Atty claims govt out to get him with 'Mission Impossible'-level plot

Atty claims govt out to get him with 'Mission Impossible'-level plot
COEUR D'ALENE, Idaho -- Edgar Steele believes the government is out to get him with a 'Mission Impossible'-level plot," according to the recording of two phone calls the one-time attorney for the Aryan Nations made from the Kootenai County Jail.

The recordings were played Tuesday morning at 49-year-old Steele's detention hearing during which he argued he should be released from jail pending his trial.

On Sunday night Steele made two phone calls from jail, one to his son and the other to his wife, Cyndi Steele. During those calls, Steele stated the government is targeting him. He added, "No matter what you hear or what you think, you must not say that it's my voice on the recordings (of the alleged murder-for-hire plot)."
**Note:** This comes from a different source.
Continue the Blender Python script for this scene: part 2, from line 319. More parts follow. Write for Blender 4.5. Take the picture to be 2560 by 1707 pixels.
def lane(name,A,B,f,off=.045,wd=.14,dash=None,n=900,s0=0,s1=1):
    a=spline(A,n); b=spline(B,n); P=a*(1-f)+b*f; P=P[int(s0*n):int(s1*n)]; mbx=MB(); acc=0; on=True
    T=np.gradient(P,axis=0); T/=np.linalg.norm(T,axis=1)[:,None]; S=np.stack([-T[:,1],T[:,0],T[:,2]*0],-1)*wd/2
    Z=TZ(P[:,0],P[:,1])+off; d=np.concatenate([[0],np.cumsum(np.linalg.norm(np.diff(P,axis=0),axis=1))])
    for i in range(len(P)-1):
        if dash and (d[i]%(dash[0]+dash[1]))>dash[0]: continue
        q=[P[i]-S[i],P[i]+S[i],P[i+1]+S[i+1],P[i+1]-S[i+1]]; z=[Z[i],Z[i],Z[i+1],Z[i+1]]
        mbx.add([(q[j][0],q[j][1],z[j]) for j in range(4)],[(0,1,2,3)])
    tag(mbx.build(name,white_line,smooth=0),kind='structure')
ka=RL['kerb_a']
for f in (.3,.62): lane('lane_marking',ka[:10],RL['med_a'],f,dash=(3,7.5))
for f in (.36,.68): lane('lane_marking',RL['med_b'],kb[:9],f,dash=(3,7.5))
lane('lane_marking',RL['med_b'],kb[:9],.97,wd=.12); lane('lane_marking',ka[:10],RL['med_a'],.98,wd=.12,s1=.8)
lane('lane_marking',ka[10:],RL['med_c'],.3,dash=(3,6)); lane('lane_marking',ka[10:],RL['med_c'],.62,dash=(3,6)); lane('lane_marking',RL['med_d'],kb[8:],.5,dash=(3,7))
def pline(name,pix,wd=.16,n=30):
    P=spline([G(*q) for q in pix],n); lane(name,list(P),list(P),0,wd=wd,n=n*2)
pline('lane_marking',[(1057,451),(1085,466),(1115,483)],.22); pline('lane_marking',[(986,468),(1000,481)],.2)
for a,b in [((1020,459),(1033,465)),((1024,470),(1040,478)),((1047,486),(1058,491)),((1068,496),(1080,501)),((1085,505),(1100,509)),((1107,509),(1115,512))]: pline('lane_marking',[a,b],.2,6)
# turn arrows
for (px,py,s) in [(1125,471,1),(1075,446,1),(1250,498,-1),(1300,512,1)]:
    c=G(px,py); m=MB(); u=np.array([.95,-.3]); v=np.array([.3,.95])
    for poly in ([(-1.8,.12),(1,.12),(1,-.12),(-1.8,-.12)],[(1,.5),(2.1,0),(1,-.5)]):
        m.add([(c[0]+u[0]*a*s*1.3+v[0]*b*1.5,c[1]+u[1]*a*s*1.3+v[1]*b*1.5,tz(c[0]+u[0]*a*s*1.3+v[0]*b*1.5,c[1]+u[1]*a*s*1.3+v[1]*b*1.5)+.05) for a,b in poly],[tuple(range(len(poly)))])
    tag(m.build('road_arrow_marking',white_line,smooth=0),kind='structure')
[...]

At the beginning of each jailhouse phone call, a recording is played that informs prisoners all outgoing phone calls are monitored and recorded, and anything said during a phone call can be used against them in court.

During his conversation with his son, Steele described the call as the most important phone call he would ever make. He then told his son to tell Cyndi Steele that the voice on the tape investigators had obtained was not his own.

Edgar Steele explained to his son that government officials were trying to turn Cyndi Steele against her husband, and that they'd intentionally left out a present for his Ukranian girlfriend so that his wife would find it.

During his phone conversation with his wife, Edgar Steele again repeated that this call was the most important call he'd ever make. He added, "No matter what you hear, what you think, what you feel, you have to say the following: 'no, that's not my husband's voice."'

"They are after me," Edgar Steele told his wife, adding the attorney general is behind the "top-level deal."

"I guarantee it isn't me," he said. "I would never be so stupid to hire someone to kill you. I love you. Please, please, please, my life is in your hands now. Like a rhinoceros in the road, no matter how hard they push you, you have to do it."

Cyndi Steele, in return, said very little during the conversation.

Edgar Steele was originally expected to be acting as his own attorney for the detention hearing, but has since received the assistance of a federal public defender, Roger Pevan, the same attorney who once served as legal counsel for Joseph Duncan.

At the conclusion of the hearing, the judge ruled Edgar Steele be held without bail, because he had tried to obstruct the case against him and intimidate witnesses.

During the phone conversation with his wife, Edgar Steele said, "You've got to do this. Otherwise, you'll have to explain how your testimony put me in prison."

Federal prosecutors believe Edgar Steele hired Larry Fairfax to kill his wife and mother-in-law and that Fairfax, who tipped off authorities to the plot, actually followed through with placing a pipe bomb under Cyndi Steele's car. The bomb was discovered by employees of Coeur d'Alene's Quick Lube late last week when she went in for an oil change.

According to the complaint filed in the case, Fairfax was hired by Steele to build two pipe bombs at his home in Sagle as part of the murder-for-hire plot. On or about May 30, Fairfax placed one of the two pipe bombs on the Mitsubishi Endeavor owned by Edgar and Cyndi Steele, the same vehicle Cyndi Steele was driving when the bomb was discovered by of Coeur d'Alene's Quick Lube late last week when she went in for an oil change.

According to Fairfax, Edgar Steele told him that his wife would be driving the same vehicle when she traveled to Oregon to visit her mother on May 31.The second pipe bomb was to serve as Steele's alibi, Fairfax said, and was to be planted on Steele's own car.

Investigators say Fairfax told them he built two pipe bombs for Steele as part of a murder-for-hire plot. Fairfax originally tipped off authorities to the plot, but only confessed to attaching the bomb to Cyndi Steele's car after the bomb was found.

Fairfax appeared in court Monday when a judge denied his request to be released from jail. His attorney said Fairfax was pretending to go along with the plot, even accepting $10,000 in silver coins as a down payment for the planned killings, because he was afraid of Edgar Steele. He added Fairfax had built the found bomb in such a way that it would not detonate.